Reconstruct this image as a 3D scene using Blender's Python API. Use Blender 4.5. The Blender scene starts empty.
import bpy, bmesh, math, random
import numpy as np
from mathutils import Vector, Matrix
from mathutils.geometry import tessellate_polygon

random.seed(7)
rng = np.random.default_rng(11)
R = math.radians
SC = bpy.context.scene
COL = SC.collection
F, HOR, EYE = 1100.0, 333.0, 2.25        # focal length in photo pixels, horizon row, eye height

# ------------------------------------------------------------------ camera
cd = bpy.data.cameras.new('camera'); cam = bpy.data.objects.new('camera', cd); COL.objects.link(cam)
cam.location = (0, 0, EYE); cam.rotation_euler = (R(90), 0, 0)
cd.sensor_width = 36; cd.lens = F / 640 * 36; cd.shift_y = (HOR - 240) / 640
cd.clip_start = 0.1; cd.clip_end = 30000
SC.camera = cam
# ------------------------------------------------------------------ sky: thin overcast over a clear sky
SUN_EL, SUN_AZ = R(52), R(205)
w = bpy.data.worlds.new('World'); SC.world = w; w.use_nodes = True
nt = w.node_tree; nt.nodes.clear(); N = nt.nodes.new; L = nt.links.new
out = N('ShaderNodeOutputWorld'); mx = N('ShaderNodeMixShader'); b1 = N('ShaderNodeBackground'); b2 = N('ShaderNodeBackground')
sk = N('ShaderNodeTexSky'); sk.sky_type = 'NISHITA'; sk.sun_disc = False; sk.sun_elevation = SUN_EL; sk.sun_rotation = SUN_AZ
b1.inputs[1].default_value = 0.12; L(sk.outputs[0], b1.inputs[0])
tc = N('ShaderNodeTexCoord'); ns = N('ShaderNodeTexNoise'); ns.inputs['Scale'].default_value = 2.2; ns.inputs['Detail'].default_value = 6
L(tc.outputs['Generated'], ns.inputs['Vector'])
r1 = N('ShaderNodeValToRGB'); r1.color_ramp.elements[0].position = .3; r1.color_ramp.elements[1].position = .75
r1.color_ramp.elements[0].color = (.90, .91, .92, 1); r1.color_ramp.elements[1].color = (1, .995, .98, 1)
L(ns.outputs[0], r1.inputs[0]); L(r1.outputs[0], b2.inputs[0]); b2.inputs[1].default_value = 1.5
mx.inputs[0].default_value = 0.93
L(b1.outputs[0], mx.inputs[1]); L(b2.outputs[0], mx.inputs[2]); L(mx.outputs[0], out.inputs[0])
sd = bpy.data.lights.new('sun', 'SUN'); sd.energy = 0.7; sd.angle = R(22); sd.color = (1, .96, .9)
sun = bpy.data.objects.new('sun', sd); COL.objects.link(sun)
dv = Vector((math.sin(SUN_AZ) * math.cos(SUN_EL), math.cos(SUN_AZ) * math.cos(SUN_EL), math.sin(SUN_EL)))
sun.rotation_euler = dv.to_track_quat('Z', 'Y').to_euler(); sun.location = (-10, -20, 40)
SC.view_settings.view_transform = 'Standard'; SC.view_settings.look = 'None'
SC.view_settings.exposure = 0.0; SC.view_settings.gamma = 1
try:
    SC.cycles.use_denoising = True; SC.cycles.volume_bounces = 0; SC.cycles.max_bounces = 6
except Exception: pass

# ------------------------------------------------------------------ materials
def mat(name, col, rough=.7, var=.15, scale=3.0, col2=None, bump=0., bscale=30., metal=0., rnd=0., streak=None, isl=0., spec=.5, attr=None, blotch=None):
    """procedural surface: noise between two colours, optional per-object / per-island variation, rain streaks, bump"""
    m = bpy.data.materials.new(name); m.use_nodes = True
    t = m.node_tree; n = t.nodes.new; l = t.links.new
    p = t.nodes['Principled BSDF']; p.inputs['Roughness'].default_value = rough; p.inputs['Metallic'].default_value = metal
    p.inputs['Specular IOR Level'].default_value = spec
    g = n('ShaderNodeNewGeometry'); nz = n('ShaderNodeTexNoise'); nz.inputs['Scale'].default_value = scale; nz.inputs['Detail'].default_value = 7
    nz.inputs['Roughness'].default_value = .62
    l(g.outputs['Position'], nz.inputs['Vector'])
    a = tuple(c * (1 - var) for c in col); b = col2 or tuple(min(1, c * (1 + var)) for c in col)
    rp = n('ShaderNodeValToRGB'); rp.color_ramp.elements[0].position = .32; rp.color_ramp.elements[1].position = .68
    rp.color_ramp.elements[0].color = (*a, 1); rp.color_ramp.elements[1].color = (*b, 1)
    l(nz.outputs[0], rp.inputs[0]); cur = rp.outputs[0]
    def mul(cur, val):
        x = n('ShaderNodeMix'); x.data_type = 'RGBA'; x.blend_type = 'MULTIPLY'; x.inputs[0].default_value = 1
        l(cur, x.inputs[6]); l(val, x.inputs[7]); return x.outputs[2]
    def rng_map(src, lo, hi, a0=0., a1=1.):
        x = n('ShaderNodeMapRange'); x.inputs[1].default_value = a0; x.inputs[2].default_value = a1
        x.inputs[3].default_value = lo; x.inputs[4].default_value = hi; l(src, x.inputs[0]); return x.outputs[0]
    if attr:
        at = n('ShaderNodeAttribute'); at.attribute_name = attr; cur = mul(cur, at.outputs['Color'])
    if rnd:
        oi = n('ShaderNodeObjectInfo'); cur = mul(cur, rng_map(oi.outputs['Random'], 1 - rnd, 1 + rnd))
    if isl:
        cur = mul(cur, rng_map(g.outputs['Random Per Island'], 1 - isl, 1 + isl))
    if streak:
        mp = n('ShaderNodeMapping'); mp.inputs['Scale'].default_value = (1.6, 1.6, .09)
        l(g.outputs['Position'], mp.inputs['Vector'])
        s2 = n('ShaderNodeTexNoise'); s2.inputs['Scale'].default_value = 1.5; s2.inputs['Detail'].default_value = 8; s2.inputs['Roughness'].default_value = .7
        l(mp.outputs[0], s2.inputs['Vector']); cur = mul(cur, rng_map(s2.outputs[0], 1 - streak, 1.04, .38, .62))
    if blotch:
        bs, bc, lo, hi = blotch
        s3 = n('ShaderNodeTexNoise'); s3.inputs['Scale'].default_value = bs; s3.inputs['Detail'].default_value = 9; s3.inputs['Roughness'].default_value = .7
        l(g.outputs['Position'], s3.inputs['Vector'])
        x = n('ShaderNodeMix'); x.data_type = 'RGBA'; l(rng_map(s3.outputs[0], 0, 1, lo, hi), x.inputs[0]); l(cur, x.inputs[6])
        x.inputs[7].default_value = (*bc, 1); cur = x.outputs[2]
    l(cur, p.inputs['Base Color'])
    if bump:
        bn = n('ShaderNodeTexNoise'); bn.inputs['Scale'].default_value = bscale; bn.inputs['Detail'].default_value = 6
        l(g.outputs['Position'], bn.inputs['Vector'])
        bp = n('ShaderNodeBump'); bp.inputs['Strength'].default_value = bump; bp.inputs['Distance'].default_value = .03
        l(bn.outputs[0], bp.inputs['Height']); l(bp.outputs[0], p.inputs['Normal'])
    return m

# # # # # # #

### Objective
Copy out only the lines running from the beginning of the data to the line with "F, HOR, EYE", both ends included.

### Exercise answer
Reconstruct this image as a 3D scene using Blender's Python API. Use Blender 4.5. The Blender scene starts empty.
import bpy, bmesh, math, random
import numpy as np
from mathutils import Vector, Matrix
from mathutils.geometry import tessellate_polygon

random.seed(7)
rng = np.random.default_rng(11)
R = math.radians
SC = bpy.context.scene
COL = SC.collection
F, HOR, EYE = 1100.0, 333.0, 2.25        # focal length in photo pixels, horizon row, eye height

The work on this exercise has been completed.